REQUIREMENTS
What is to be printed is the span of lines starting at the one containing "Model this scene" and ending at the one containing "COL = sc.collection", reproduced exactly with pictures left out.

-- start of STORED RECORDS --

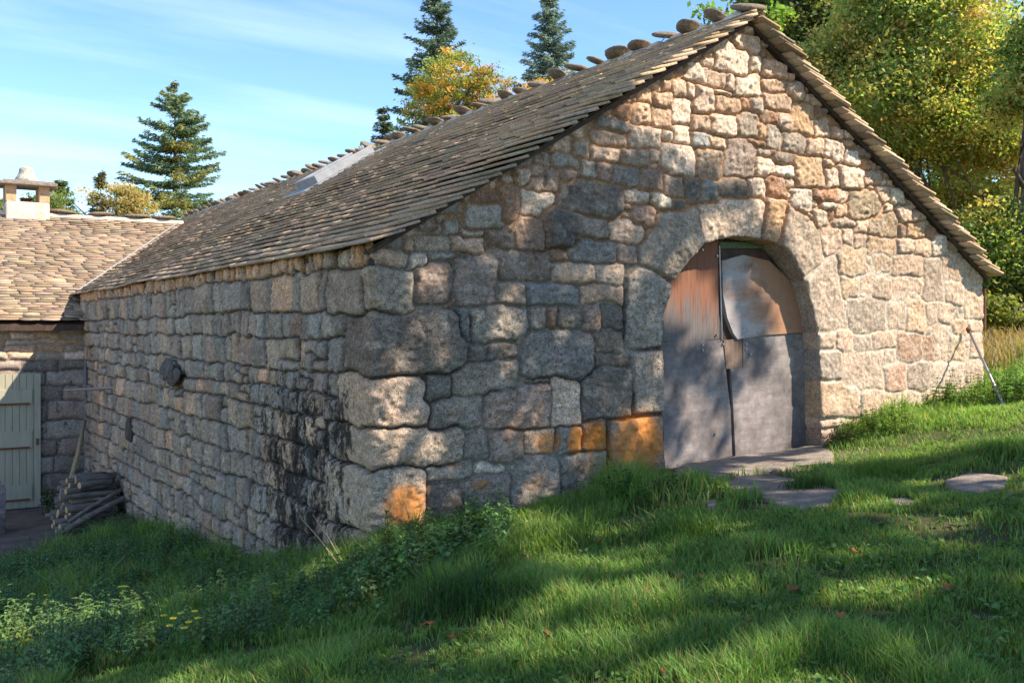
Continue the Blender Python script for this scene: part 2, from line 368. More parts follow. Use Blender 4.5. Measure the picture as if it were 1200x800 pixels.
POLYS = [  # arch and jamb stones
 ([(733,325),(745,315),(760,315),(785,331),(784,346),(777,367),(775,408),(738,411),(731,392)], 'g'),
 ([(747,285),(773,247),(804,242),(815,249),(822,285),(805,304),(786,330),(760,314),(748,308)], 'g'),
 ([(817,243),(847,231),(888,230),(895,240),(891,281),(873,278),(856,278),(840,281),(823,286)], 't'),
 ([(896,227),(918,235),(918,254),(910,286),(900,283),(891,281),(895,242)], 'o'),
 ([(920,238),(953,260),(966,296),(962,310),(941,326),(926,303),(910,286)], 'v'),
 ([(943,325),(964,308),(980,298),(984,330),(992,385),(957,389),(951,358)], 'v'),
 ([(739,411),(775,408),(776,484),(740,487)], 'g'),
 ([(711,490),(776,484),(778,556),(778,600),(711,600)], 'p'),
 ([(957,390),(979,389),(979,409),(959,410)], 't'),
 ([(959,410),(986,410),(986,446),(960,446)], 'g'),
 ([(960,447),(1006,447),(1008,490),(960,490)], 'o'),
 ([(960,491),(984,491),(984,502),(961,502)], 't'),
 ([(961,503),(990,503),(990,540),(962,545)], 'p')]
PW = [(np.array([(xw(x), zw(x, y)) for x, y in p]), c) for p, c in POLYS]
OPEN_PX = [(778,620),(778,556),(776,484),(775,408),(777,367),(784,346),(786,330),(805,304),(823,286),(840,281),(856,278),(873,278),(891,281),(900,283),(910,286),(926,303),(941,326),(951,358),(957,389),(959,410),(960,446),(960,490),(961,502),(962,545),(962,620)]
OPEN = np.array([(xw(x), zw(x, y)) for x, y in OPEN_PX])
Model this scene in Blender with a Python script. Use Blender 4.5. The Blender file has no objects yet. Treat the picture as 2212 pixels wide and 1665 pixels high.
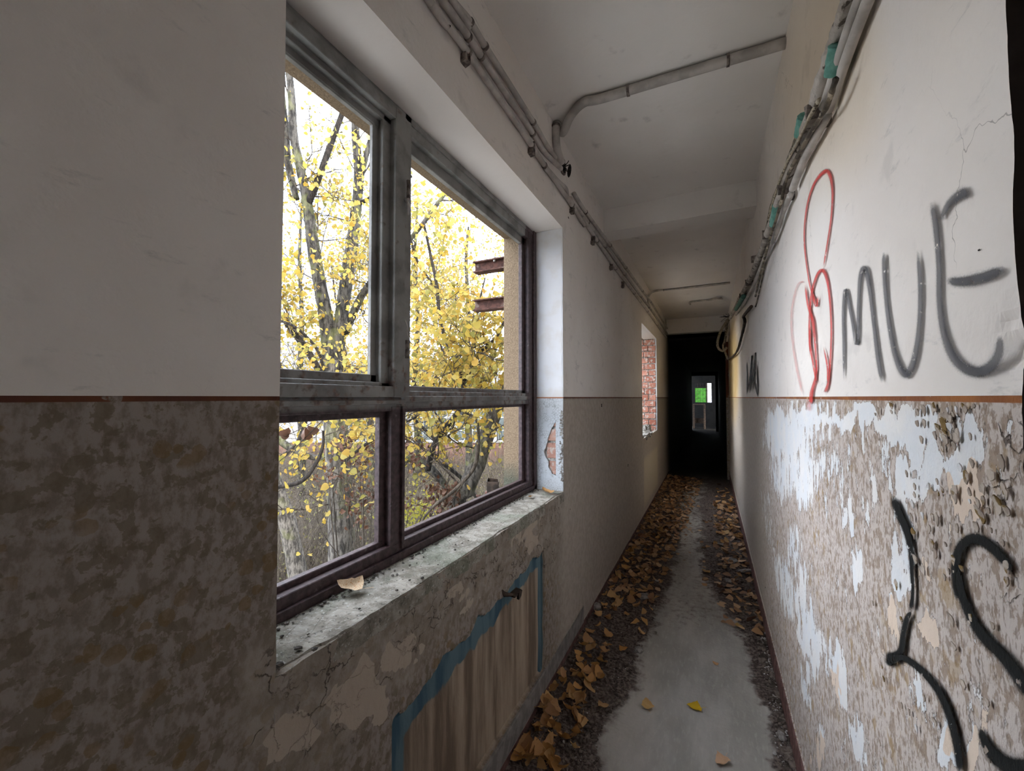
import bpy, bmesh, math, random
import numpy as np
from math import sin, cos, atan, pi, radians
from mathutils import Vector, Matrix

rnd = random.Random(7)
nr = np.random.RandomState(7)
sc = bpy.context.scene
COL = sc.collection

# ------------------------------------------------------------------ camera
F = 885.0
YAW = atan(429 / F)
PITCH = atan(25.5 / F)
cam_d = bpy.data.cameras.new('camera')
cam_d.sensor_width = 36.0
cam_d.lens = F / 2212 * 36.0
cam_d.clip_start = 0.02
cam_d.clip_end = 400
cam = bpy.data.objects.new('camera', cam_d)
COL.objects.link(cam)
cam.location = (0, 0, 1.5)
cam.rotation_euler = (pi / 2 + PITCH, 0, YAW)
sc.camera = cam

# ------------------------------------------------------------------ world and exposure
sc.view_settings.view_transform = 'Standard'
sc.view_settings.look = 'None'
sc.view_settings.gamma = 1.0
sc.view_settings.use_curve_mapping = False
sc.view_settings.exposure = 2.12
SKY = 2.2
w = bpy.data.worlds.new('overcast_sky')
sc.world = w
w.use_nodes = True
wn = w.node_tree
bg = wn.nodes['Background']
tc = wn.nodes.new('ShaderNodeTexCoord')
nz = wn.nodes.new('ShaderNodeTexNoise')
nz.inputs['Scale'].default_value = 2.6
nz.inputs['Detail'].default_value = 4
rp = wn.nodes.new('ShaderNodeValToRGB')
rp.color_ramp.elements[0].position = 0.38
rp.color_ramp.elements[0].color = (0.44, 0.54, 0.72, 1)
rp.color_ramp.elements[1].position = 0.6
rp.color_ramp.elements[1].color = (0.93, 0.96, 1.0, 1)
wn.links.new(tc.outputs['Generated'], nz.inputs['Vector'])
wn.links.new(nz.outputs['Fac'], rp.inputs['Fac'])
wn.links.new(rp.outputs['Color'], bg.inputs['Color'])
bg.inputs['Strength'].default_value = SKY
sc.cycles.max_bounces = 6
w.cycles.sampling_method = 'NONE'
sc.cycles.diffuse_bounces = 4
sc.cycles.glossy_bounces = 1
sc.cycles.use_adaptive_sampling = True
sc.cycles.adaptive_threshold = 0.13
sc.cycles.transparent_max_bounces = 12
sc.cycles.transmission_bounces = 4
# soft autumn sun, high and hazy
sun_d = bpy.data.lights.new('sun', 'SUN')
sun_d.energy = 1.3
sun_d.angle = radians(12)
sun_d.color = (1.0, 0.93, 0.82)
sun = bpy.data.objects.new('sun', sun_d)
COL.objects.link(sun)
SUN_TO = Vector((0.55, 0.55, -0.55)).normalized()     # comes over the roof from behind the building's left
sun.rotation_euler = Vector((-0.62, 0.52, -0.62)).normalized().to_track_quat('-Z', 'Y').to_euler()
sun.location = (2, -3, 12)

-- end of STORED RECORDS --

EXPECTED ANSWER
Model this scene in Blender with a Python script. Use Blender 4.5. The Blender file has no objects yet. Treat the picture as 2212 pixels wide and 1665 pixels high.
import bpy, bmesh, math, random
import numpy as np
from math import sin, cos, atan, pi, radians
from mathutils import Vector, Matrix

rnd = random.Random(7)
nr = np.random.RandomState(7)
sc = bpy.context.scene
COL = sc.collection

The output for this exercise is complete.